--- start of Dataset excerpt ---
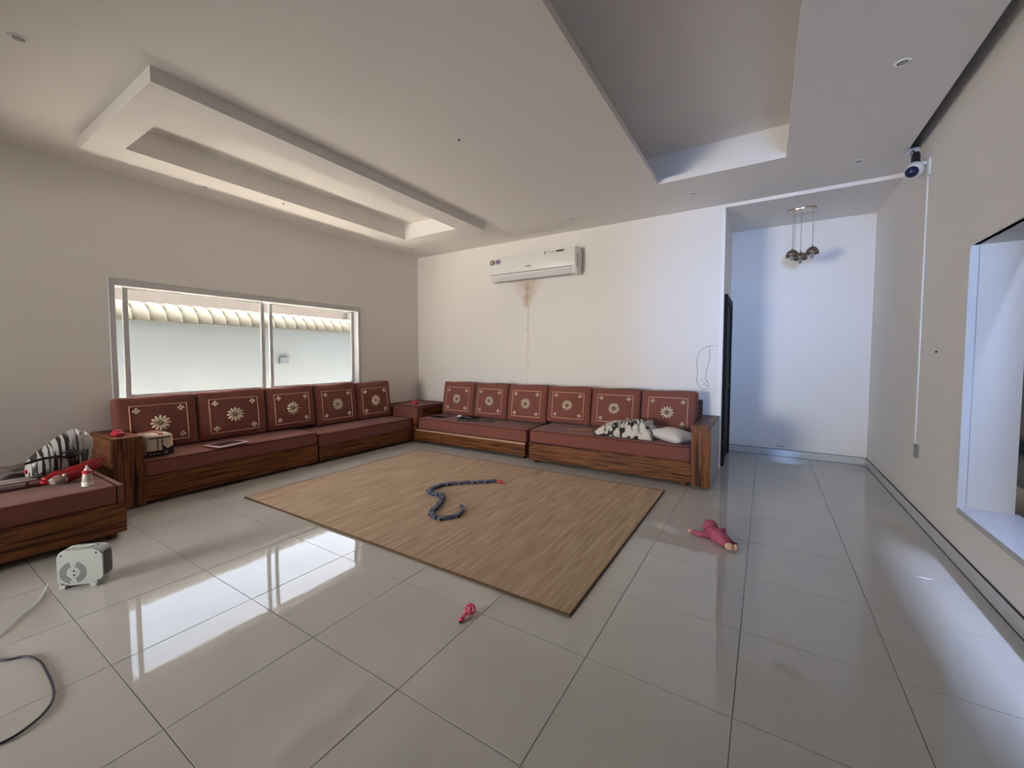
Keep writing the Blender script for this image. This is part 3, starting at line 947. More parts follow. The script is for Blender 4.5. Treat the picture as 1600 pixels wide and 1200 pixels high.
ch_ = obj('chip', box(XC + 0.62, XC + 0.70, YN - 0.004, YN, 0.135, 0.148, 0.001, 1), mat('paint_chip', (.30, .30, .32), .8), wall_niche_back)

# ------------------------------------------------------------------ fan heater and cables
hd = Vector((0.155, 0.165, 0)).normalized()          # along its width
hn = Vector((hd.y, -hd.x, 0))                         # facing the camera
ho = Vector((-0.437, 0.738, 0))
def HT(b):
    R_ = Matrix((hd, -hn, Vector((0, 0, 1)))).transposed().to_4x4()
    bmesh.ops.transform(b, matrix=Matrix.Translation(ho) @ R_, verts=b.verts)
    return b
ht = thing('fan_heater', 'white box fan heater standing on the floor in front of the bench', 'heater', tuple(ho))
m_heat = mat('heater_white', (0.40, 0.42, 0.40), 0.45)
hw, hh_, hdp = 0.113, 0.232, 0.045
b = bmesh.new()
r = 0.04
out = []
for cx, cz, a0 in ((hw - r, hh_ - r, 0), (-hw + r, hh_ - r, 90), (-hw + .02, 0.018 + .02, 180), (hw - r, 0.018 + r, 270)):
    rr = 0.02 if a0 == 180 else r
    for k in range(6):
        a = math.radians(a0 + 18 * k)
        out.append((cx + rr * math.cos(a), cz + rr * math.sin(a)))
F1 = [b.verts.new((x, -hdp, z)) for x, z in out]
F2 = [b.verts.new((x, hdp, z)) for x, z in out]
b.faces.new(F1); b.faces.new(list(reversed(F2)))
for k in range(len(out)):
    b.faces.new((F1[k], F1[(k + 1) % len(out)], F2[(k + 1) % len(out)], F2[k]))
bmesh.ops.bevel(b, geom=[e for e in b.edges if abs(e.verts[0].co.y - e.verts[1].co.y) < 1e-6], offset=0.006, segments=2, affect='EDGES')
hb = obj('housing', HT(b), m_heat, ht, smooth=True, angle=35)
b = bmesh.new()
cxh, czh = -0.035, 0.095
for ring_, cnt in ((0.040, 22), (0.049, 27), (0.058, 32), (0.067, 37)):
    for k in range(cnt):
        a = 2 * PI * k / cnt
        if abs(math.cos(a)) < 0.28: continue
        x, z = cxh + ring_ * math.cos(a) * .95, czh + ring_ * math.sin(a) * .95
        bx(b, x - .0032, x + .0032, -hdp - .0012, -hdp + .002, z - .0032, z + .0032)
o = obj('air_holes', HT(b), mat('heater_hole', (0.10, 0.105, 0.10), .8), ht)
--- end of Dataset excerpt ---
Work instructions → Take the lines from the start of the material to the line with "ch_ = obj('chip', box(XC", both included, and transcribe them exactly without the pictures.

Answer to the exercise →
Keep writing the Blender script for this image. This is part 3, starting at line 947. More parts follow. The script is for Blender 4.5. Treat the picture as 1600 pixels wide and 1200 pixels high.
ch_ = obj('chip', box(XC + 0.62, XC + 0.70, YN - 0.004, YN, 0.135, 0.148, 0.001, 1), mat('paint_chip', (.30, .30, .32), .8), wall_niche_back)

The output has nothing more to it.